Why not another nugget from Berry? "Moral ignorance," he says, is "self-induced" and comes with the "excuse" of "objectivity."
One of the purposes of objectivity, in practice, is to avoid coming to a moral conclusion. Objectivity, considered a mark of great learning and the highest enlightenment, loves to identify itself by such pronouncements as the following: "You may be right, but on the other hand so may your opponent," or "Everything is relative," or "Whatever is happening is inevitable," or "Let me be the devil's advocate." (The part of devil's advocate is surely one of the most sought after in all the precincts of the modern intellect. Anywhere you go to speak in defense of something worthwhile, you are apt to encounter a smiling savant writhing in the estrus of objectivity: "Let me play the devil's advocate for a moment." As if the devil's point of view will not otherwise be adequately represented.)
--Wendell Berry, "The Way of Ignorance" in The Way of Ignorance and Other Essays, p.55
Ironic, isn't it, that those who consider themselves most objective say things like "Everything is relative?"

04 July 2009

Berry Nuggets

All of the following is drawn from Wendell Berry's essay "The Joy of Sales Resistance," which serves as the preface to his book Sex, Economy, Freedom, and Community.

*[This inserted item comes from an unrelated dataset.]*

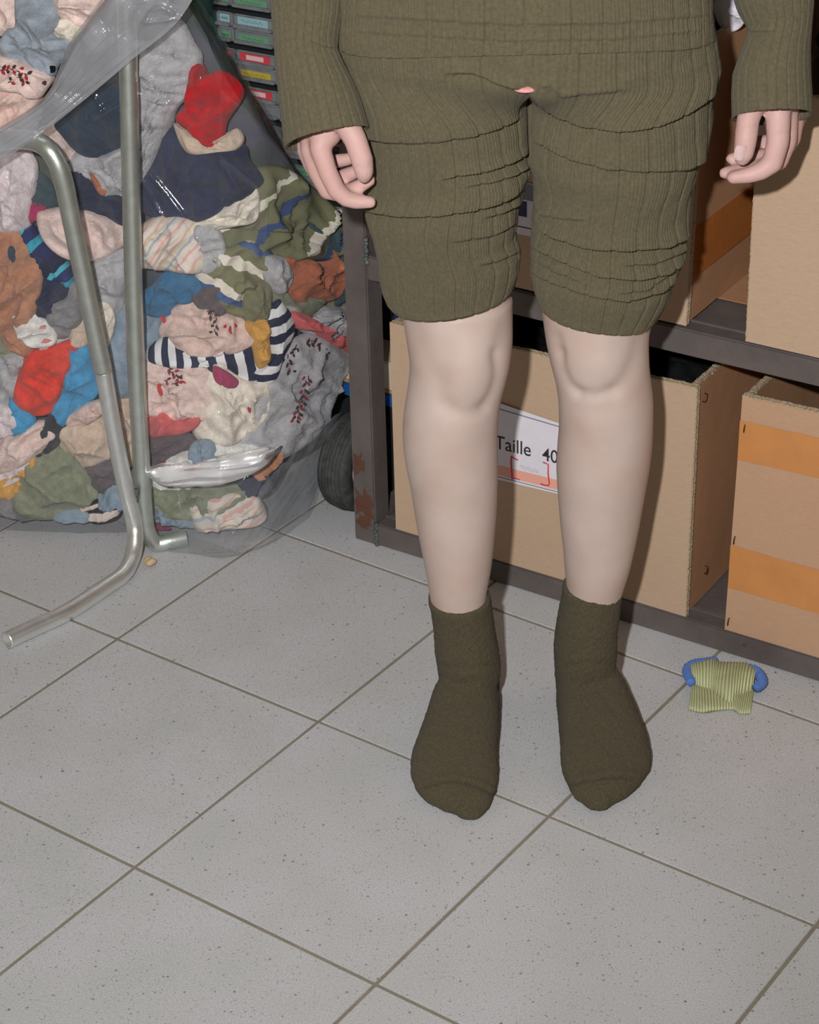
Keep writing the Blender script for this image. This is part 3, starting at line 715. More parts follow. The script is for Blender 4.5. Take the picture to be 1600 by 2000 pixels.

Berry describes the "political package" of Tolerance and Multiculturalism like this:
Quit talking bad about women, homosexuals, and preferred social minorities, and you can say anything you want about people who haven't been to college, manual workers, country people, peasants, religious people, unmodern people, old people, and so on. Tolerant and multicultural persons hyphenate their land of origin and their nationality. I, for example, am a Kentuckian-American.
On "intellectual property," he says,
As I understand it, I am being paid only for my work in arranging the words; my property is that arrangement. The thoughts in this book, on the contrary, are not mine. They came freely to me, and I give them freely away. I have no "intellectual property," and I think that all claimants to such property are thieves.
He also sees one (perhaps the only one) advantage to being a straight and white Protestant American:
I am, I acknowledge, a white Protestant heterosexual man, and can only offer myself as such. I take no particular pride in my membership in this unfashionable group, nor do I consider myself in any way its spokesman. I do, however, ask you to note, dear reader, that this membership confers on me a certain usefulness in that it leaves me with no excuses and nobody to blame for my faults except myself.
Concerning those who oppose him,
On my more charitable days, I am grateful even to my enemies, who have sharpened my mind and who have done me the service of being, as a rule, wronger than I am.